Thursday, 14 July 2016

Motorcycle Situational Awareness and Safety on the Street





Let’s say you’re an expert roadracer who learnt from the best riding school in obodo-oyinbo, with a shelf full of trophies. Will your ability to brake and corner to the extreme edge of control keep you from harm on the streets of Lagos? If you are quick to answer “yes” then you are decieving yourself.

Don’t get me wrong. Your highly advanced race and track skills can save your bacon when dealing with a curve that tightens suddenly or when you have to stop rapidly to avoid a collision. However, only a 'Johnny-just-come' relies on superior skills alone to arrive home unscathed because, unlike the obodo-oyinbo racetrack you learnt and practiced on, Lagos streets are not smiling, the hazards are unpredictable and less forgiving.
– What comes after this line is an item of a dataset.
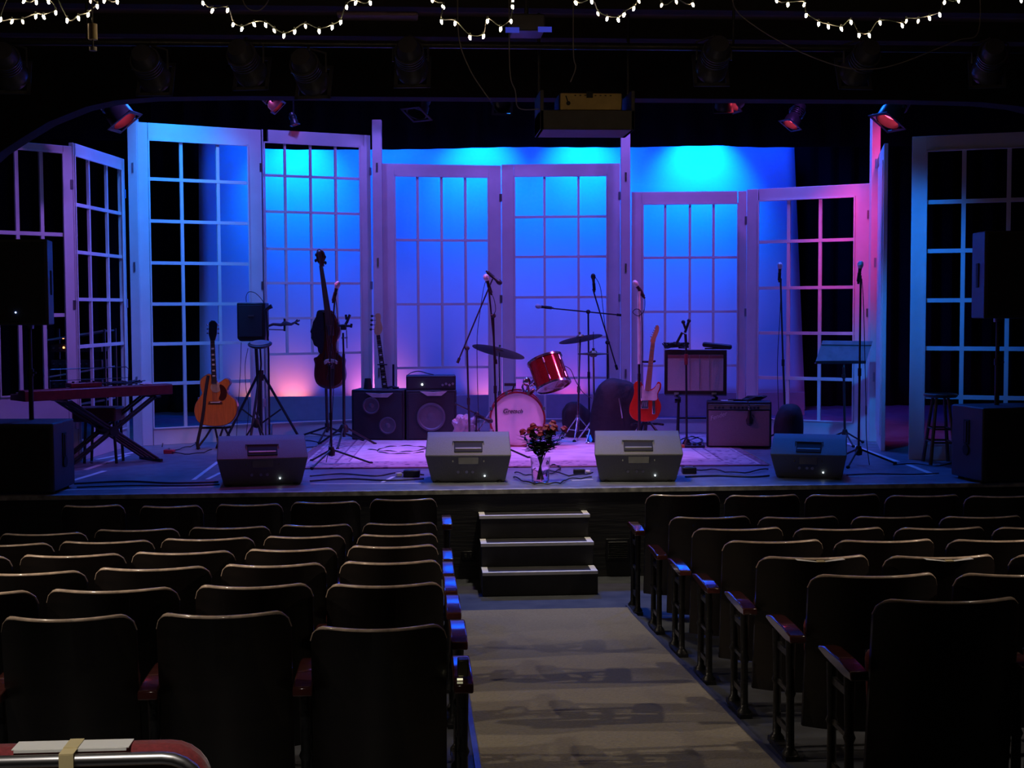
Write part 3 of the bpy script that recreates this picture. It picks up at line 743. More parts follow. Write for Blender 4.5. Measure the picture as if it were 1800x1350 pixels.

You might get away with it enough to think you’re doing fine, but you’ll eventually face a hazard that even your awesome skills will not be able to handle.

What trumps badass cornering and braking talents is superior brain power that avoids the need to use those skills in the first place. Up first are strategies to deal with common hazards. You already have a lot of these strategies in your pocket. Some are so obvious that you might not even think of them as strategies. Examples include slowing down when approaching a busy intersection even if you have the green light, changing lane position to be more visible, weaving just enough to catch the attention of a driver waiting at the intersection, and covering your brakes to reduce reaction time, just in case.

Having expert-level control skills and smart strategies are great, but even they aren’t enough. Without situational awareness you might not recognize when a hazard is developing and fail to act in time. Situational awareness makes you alert to clues that allow you to “read” the environment and predict when a potentially bad situation is about to unfold before anything obvious actually happens. Unusual changes in traffic flow or the sight of unexpected brake lights can indicate trouble ahead.

The best riders have finely tuned, hi-def radar that can pick up subtle anomalies like a flash of sunlight off a windshield or the head and arm movements of a driver about to advance across your path. Scan the road ahead and ask yourself if the “picture” looks as it should. If not, then slow down and cover those brakes!

Situational awareness involves more than just your most familiar senses. It also includes your sixth sense. You know—that gut feeling you get when something just isn’t right. Developing your sixth sense takes a deeper level of awareness and conscious attention. Start by recognizing what your intuitive voice sounds like and pay attention when it speaks. Every time you listen to that little voice it makes it louder and clearer.

Situational awareness is critical when mixing it up with other drivers, but it also plays an important role even when it’s just you and the open road. Stay sharp so you can spot the often-subtle clues that help you identify a corner’s radius and determine whether conditions require a reduced entry speed or an altered cornering line. Does the surface camber slope away, reducing ground clearance and grip? What are the chances of sand or gravel or a rockslide around the corner?

Remember that superior cornering and braking skills are your second line of defense, not your first! Developing your physical skill to a high level will allow you to respond correctly and accurately if things go wrong. But believe me, your odds of a crash go way up if you think your physical skills alone will save you. Dulled attention leads to knee-jerk reactions and the need for heroic measures that might not save the day.